Ed è proprio quello che in tanti, qui, ma non solo, aspettavano di sentire. Non un uomo solo al comando, ma un federatore che si richiami ai fondamentali dell’impegno politico così come la Dottrina sociale lo disegna: un servizio al bene comune. Siamo agli inizi. Ruffini tasta il terreno, incontra, lancia sassi. Poi si vedrà. Sono in tanti, però, a incoraggiarlo perché faccia il grande passo. Da Prodi, che vede con crescente preoccupazione la traiettoria radicale che sta imboccando il Pd, a Dario Franceschini, che pure è stato il primo sostenitore di Schlein. E poi Graziano Delrio, Pierluigi Castagnetti, Peppe Fioroni, Rosy Bindi.

 

 

 

FEDERATORE

Potrebbe essere lui il federatore di quella gamba di centro di cui ha parlato Goffredo Bettini e che non dispiacerebbe nemmeno a Elly Schlein. E magari il federatore di un centrosinistra. Per molti, è l’uomo giusto. Del resto, il pedigree è perfetto: figlio di Attilio (partigiano e poi vice segretario della Dc, oltre che più volte ministro), nipote del cardinale e arcivescovo di Palermo Ernesto Ruffini, fratello minore del giornalista Paolo, prefetto del Dicastero per la comunicazione della Santa Sede, dopo essere stato uno stimatissimo direttore di RaiTre. Ed è stato uno dei volti delle prime Leopolda.

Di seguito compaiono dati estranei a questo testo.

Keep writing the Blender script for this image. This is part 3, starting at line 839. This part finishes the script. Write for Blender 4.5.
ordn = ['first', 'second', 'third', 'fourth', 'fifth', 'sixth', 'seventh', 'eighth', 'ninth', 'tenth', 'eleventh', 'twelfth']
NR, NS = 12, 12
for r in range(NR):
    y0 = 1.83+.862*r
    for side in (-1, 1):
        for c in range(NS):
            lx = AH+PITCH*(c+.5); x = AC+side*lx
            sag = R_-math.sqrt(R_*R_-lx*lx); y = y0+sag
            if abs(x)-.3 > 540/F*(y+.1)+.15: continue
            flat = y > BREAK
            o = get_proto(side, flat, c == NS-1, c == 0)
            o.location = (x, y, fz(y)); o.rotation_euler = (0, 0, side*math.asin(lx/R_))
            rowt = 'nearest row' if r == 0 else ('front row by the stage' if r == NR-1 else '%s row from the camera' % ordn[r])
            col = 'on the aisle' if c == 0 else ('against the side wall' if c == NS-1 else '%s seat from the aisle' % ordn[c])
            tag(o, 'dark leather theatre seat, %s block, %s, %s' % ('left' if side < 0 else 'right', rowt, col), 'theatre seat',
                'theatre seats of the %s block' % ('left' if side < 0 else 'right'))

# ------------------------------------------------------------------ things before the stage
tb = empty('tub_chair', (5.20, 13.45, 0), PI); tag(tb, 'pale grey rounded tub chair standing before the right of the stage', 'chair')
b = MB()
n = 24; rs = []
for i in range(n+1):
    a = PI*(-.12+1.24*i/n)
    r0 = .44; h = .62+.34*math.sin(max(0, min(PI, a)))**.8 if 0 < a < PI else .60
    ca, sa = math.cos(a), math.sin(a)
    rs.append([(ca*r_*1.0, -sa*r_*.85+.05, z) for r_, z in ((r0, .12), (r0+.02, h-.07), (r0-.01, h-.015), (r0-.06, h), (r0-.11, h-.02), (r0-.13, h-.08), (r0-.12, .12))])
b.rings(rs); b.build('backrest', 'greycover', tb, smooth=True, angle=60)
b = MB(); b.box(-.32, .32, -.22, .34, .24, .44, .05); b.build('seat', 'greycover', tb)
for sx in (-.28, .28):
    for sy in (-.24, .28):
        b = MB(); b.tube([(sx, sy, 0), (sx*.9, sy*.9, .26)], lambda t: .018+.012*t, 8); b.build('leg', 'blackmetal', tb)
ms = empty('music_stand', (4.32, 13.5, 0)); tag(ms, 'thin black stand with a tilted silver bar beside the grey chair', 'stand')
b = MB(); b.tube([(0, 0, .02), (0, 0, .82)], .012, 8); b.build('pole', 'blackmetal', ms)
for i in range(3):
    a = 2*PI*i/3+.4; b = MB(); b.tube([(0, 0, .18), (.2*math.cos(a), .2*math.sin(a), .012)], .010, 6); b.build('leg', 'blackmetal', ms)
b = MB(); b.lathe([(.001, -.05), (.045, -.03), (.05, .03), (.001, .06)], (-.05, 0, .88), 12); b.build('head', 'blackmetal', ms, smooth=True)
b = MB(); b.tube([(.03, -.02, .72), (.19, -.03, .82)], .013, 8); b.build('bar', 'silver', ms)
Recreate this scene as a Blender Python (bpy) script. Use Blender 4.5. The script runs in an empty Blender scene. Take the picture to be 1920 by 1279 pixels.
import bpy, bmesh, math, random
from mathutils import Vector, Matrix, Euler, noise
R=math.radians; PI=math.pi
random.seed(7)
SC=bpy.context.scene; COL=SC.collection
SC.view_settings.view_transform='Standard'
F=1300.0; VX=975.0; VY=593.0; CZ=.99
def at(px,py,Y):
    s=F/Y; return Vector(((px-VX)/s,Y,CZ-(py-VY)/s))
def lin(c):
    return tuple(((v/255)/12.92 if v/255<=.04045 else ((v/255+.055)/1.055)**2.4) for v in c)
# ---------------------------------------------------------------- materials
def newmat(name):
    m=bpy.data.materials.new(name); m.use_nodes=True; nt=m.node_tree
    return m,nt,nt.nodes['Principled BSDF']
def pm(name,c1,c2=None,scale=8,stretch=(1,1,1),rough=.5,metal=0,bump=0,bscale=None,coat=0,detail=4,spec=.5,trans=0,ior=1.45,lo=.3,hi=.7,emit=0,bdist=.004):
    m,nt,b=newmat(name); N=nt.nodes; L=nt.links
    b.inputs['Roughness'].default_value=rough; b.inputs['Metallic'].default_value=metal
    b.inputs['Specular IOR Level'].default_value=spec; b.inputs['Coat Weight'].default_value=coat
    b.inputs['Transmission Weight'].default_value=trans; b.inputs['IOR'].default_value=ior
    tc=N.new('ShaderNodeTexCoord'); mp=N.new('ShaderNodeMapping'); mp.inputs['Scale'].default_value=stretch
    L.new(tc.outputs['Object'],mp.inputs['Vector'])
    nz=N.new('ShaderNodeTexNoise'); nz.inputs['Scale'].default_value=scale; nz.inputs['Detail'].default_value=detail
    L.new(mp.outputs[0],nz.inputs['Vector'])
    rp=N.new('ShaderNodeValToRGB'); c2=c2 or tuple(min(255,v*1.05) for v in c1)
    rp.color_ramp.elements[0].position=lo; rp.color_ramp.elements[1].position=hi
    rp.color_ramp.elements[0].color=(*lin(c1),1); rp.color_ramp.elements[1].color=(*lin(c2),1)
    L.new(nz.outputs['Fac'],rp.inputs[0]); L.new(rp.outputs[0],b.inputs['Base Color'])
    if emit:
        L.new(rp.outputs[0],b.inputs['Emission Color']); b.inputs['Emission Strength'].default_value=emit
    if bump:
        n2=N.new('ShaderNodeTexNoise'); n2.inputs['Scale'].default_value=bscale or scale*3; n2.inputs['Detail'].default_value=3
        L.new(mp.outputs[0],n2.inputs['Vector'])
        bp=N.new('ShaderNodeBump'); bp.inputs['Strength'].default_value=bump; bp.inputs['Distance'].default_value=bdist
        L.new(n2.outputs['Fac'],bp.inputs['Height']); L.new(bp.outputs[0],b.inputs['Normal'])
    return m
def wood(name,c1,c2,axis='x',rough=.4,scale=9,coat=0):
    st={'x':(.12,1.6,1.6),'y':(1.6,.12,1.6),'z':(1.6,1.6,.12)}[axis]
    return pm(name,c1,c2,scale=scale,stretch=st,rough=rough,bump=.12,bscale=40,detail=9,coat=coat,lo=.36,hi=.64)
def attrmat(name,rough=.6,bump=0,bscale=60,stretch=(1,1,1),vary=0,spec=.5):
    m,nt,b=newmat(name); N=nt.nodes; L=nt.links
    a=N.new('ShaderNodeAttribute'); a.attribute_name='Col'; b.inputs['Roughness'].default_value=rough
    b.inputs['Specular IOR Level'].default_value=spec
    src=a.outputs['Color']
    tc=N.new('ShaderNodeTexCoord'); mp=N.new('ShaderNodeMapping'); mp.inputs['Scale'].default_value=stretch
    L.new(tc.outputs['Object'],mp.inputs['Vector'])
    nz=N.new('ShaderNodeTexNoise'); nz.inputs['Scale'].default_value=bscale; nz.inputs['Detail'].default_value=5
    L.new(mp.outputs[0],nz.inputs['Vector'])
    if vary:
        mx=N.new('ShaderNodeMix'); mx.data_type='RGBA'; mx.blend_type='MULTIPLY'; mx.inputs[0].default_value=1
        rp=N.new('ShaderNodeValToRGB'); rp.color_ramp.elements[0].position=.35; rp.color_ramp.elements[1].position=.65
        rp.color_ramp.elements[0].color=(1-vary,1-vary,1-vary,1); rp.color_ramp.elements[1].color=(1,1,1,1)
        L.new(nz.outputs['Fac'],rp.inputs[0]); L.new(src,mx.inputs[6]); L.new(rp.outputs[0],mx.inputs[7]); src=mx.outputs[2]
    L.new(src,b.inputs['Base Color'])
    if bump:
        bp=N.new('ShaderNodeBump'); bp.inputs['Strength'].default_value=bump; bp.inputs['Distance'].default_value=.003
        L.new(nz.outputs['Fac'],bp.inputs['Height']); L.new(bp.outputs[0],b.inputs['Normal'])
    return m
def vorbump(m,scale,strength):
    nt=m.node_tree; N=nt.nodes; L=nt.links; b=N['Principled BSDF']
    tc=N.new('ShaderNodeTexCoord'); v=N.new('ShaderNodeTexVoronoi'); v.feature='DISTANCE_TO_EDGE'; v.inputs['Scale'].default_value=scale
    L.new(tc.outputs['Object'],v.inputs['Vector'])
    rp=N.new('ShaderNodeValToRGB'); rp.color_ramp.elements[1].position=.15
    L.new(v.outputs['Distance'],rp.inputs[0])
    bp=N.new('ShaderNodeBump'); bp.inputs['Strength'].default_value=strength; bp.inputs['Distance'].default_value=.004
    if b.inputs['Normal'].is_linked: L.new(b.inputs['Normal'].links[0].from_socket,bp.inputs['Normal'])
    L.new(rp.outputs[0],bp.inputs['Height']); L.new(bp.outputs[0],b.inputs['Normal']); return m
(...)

L’idea del fisco amico e digitale fu raccontata proprio dal palco del primo ritrovo inventato da Matteo Renzi (era il 2010). Del resto fu lui, una volta diventato premier, a nominarlo all’Agenzia delle Entrate. Ma il centrodestra lo ha confermato, segno degli ottimi rapporti trasversali che si è costruito. «È un uomo competente, intelligente e che sa farsi volere bene», dicono di lui. Dai gesuiti ai renziani, dalle Acli (suo amico è anche Emiliano Manfredonia) ai cattolici democratici, ora orfani di una guida.
Per ora lui guarda, ascolta, incontra. Ma il momento del salto, da civil servant a politico, si avvicina.